Base spec vs Typed spec
Two specifications are available, each in JSON and YAML:
- Base spec at
/api/v1/openapi/base.json(or.yaml) -- describes all endpoints with generic schemas. It does not require authentication and works for any organization. Use it to discover the API, set up a client, or import into Postman. - Typed spec at
/api/v1/openapi/typed.json(or.yaml) -- requires authentication. It includes schemas that reflect your actual metamodel: asset types, property names, enum values, and relationship types are all part of the spec. Use it when you want request and response schemas that match your specific knowledge base, for example to generate a fully typed client.
Authentication and permissions
Authenticate every request by sending your API key as a Bearer token in the Authorization header:
Authorization: Bearer YOUR_API_KEY
The key inherits the permission type and roles you assigned at creation. A key with the Viewer permission can only read data. An Editor key can read and write. An Admin key has full access.
You can delegate access safely by creating a key scoped to a narrow set of roles. This limits what the key can see and modify, even if the permission type is broad.

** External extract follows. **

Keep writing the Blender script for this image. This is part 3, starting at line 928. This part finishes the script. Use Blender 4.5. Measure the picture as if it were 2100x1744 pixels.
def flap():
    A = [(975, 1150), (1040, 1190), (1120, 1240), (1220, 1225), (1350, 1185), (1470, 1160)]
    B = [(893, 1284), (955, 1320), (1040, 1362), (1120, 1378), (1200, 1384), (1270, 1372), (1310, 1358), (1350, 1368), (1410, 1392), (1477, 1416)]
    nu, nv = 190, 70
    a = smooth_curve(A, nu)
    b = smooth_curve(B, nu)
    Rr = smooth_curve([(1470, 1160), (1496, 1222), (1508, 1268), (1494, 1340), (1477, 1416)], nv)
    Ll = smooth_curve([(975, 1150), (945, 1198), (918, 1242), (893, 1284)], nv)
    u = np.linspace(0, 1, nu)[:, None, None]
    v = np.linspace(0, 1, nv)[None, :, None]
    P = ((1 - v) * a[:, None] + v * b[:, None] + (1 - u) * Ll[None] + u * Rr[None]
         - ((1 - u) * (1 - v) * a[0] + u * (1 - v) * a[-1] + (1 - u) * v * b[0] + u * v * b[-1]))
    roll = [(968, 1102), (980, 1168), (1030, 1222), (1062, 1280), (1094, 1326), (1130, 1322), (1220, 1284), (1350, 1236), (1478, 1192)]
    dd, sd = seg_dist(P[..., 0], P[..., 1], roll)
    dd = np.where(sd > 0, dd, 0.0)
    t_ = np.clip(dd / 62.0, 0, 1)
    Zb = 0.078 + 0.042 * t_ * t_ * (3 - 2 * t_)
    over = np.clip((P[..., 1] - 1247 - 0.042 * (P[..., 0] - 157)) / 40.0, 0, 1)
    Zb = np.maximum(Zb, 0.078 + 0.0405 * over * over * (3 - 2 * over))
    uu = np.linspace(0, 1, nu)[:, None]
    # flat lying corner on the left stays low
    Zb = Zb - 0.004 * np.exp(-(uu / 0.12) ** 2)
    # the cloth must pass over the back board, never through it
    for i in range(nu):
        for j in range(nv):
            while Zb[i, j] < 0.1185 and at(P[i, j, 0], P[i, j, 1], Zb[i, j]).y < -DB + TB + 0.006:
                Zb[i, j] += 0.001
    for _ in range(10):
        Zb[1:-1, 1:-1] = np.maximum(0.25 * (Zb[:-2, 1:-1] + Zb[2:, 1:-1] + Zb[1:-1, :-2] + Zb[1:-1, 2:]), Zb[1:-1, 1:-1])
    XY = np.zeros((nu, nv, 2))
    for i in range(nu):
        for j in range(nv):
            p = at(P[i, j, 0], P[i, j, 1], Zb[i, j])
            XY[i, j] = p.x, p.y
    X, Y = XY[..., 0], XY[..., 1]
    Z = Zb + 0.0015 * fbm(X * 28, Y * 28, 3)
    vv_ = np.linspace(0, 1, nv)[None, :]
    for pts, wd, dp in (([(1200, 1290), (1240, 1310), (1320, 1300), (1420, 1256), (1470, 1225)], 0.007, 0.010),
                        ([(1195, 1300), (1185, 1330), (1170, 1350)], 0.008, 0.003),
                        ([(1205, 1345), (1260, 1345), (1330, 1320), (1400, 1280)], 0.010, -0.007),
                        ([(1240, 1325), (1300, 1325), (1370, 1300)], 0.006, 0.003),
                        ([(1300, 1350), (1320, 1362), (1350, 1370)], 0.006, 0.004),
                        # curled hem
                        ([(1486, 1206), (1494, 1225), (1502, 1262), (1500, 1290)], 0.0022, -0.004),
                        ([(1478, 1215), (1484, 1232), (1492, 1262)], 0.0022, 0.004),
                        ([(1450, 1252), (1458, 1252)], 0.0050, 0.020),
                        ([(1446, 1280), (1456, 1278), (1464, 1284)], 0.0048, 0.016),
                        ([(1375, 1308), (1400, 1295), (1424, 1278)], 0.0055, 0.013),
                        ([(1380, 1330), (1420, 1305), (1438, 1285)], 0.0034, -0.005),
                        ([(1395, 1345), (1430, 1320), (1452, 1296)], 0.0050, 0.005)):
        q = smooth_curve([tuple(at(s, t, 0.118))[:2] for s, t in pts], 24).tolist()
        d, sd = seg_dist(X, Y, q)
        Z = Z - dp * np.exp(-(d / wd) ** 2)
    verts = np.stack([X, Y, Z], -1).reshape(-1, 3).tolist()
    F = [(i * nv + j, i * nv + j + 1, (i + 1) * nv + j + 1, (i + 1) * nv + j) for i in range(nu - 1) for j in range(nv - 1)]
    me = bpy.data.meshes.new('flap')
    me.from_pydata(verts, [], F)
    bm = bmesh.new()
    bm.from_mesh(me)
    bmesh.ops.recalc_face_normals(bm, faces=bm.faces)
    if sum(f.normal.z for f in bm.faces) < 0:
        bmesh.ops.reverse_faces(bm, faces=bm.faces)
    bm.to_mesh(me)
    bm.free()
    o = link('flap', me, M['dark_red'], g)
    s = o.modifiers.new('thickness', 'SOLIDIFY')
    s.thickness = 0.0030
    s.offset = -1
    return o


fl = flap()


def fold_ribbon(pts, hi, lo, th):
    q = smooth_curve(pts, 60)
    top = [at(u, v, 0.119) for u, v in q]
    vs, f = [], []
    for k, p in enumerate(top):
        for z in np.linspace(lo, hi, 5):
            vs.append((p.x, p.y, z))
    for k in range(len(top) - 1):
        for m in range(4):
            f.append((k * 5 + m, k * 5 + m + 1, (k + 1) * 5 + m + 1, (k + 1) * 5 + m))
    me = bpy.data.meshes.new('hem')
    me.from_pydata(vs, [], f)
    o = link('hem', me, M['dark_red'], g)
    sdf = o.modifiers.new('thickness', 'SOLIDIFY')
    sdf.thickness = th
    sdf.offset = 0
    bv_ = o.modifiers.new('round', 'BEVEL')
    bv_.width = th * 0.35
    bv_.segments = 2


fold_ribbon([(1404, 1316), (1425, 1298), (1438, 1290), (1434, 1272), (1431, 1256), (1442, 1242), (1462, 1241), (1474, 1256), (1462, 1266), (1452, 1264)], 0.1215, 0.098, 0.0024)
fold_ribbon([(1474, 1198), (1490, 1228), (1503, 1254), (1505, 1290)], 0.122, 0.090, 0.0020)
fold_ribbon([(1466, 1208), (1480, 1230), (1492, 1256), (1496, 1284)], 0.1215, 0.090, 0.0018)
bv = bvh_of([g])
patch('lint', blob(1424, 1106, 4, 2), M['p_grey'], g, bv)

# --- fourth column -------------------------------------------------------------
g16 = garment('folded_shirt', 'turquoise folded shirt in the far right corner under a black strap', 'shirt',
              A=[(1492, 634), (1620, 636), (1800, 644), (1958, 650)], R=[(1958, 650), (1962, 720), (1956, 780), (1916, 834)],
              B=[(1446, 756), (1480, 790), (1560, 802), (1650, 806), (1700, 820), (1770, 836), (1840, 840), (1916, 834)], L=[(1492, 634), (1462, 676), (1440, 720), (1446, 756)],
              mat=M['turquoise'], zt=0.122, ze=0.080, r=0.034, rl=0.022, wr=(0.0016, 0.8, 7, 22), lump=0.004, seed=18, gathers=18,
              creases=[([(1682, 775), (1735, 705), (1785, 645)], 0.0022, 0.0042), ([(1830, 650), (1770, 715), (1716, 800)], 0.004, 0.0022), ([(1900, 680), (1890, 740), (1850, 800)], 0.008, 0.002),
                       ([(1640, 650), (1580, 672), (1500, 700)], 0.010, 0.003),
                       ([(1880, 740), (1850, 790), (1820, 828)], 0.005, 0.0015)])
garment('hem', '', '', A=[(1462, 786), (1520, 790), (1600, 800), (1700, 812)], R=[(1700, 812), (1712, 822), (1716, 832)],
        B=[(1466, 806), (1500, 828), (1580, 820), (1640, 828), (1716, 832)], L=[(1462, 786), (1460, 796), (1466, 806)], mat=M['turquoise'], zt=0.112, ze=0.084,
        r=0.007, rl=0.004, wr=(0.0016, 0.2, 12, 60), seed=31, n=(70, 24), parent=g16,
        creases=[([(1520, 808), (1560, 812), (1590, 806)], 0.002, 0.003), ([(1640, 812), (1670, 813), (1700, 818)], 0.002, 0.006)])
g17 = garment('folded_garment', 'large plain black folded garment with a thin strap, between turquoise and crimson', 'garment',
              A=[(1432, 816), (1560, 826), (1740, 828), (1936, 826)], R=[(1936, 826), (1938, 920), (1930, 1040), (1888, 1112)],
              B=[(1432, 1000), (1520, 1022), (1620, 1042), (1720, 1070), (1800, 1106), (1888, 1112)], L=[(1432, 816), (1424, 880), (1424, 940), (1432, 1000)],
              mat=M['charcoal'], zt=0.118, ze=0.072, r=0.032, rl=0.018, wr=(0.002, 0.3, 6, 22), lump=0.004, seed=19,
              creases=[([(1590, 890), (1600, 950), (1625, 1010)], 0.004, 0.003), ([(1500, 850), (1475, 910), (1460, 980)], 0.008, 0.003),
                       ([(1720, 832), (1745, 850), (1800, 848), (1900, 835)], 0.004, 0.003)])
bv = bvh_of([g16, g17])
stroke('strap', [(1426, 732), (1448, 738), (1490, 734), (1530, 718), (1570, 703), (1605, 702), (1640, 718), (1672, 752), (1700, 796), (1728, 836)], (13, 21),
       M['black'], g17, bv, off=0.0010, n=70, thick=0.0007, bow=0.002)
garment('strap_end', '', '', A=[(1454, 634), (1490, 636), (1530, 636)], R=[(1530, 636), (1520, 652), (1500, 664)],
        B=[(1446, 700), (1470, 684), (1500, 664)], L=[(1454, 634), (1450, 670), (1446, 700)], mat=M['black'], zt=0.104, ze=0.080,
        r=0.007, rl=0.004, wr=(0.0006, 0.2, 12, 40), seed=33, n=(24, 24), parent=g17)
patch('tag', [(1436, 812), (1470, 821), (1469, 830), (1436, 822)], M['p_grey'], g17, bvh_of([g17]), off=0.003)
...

Administrators can also delegate a key to another user, which is useful when a user who owns a production key leaves the organization. The effective permission type is always the minimum between the key's type and the owning user's type. For example, an admin key transferred to an editor will behave as an editor key. An editor can only assign roles they already have.
API requests are rate-limited per organization, and the quota is shared across every API key the organization has issued. If you receive a 429 response with rate_limit_exceeded, wait before retrying.
When to use the API
Use the API when you need repeatable or programmatic work on the knowledge base. Typical cases include integrating Boldo with another system, running recurring synchronization jobs, automating repeated updates, and building scripts or internal tools.
Use Import a CSV file instead when the need is a one-time bulk import handled by business users.
Use the UI when you are updating a few assets manually, adjusting the metamodel, or exporting a one-time CSV or image.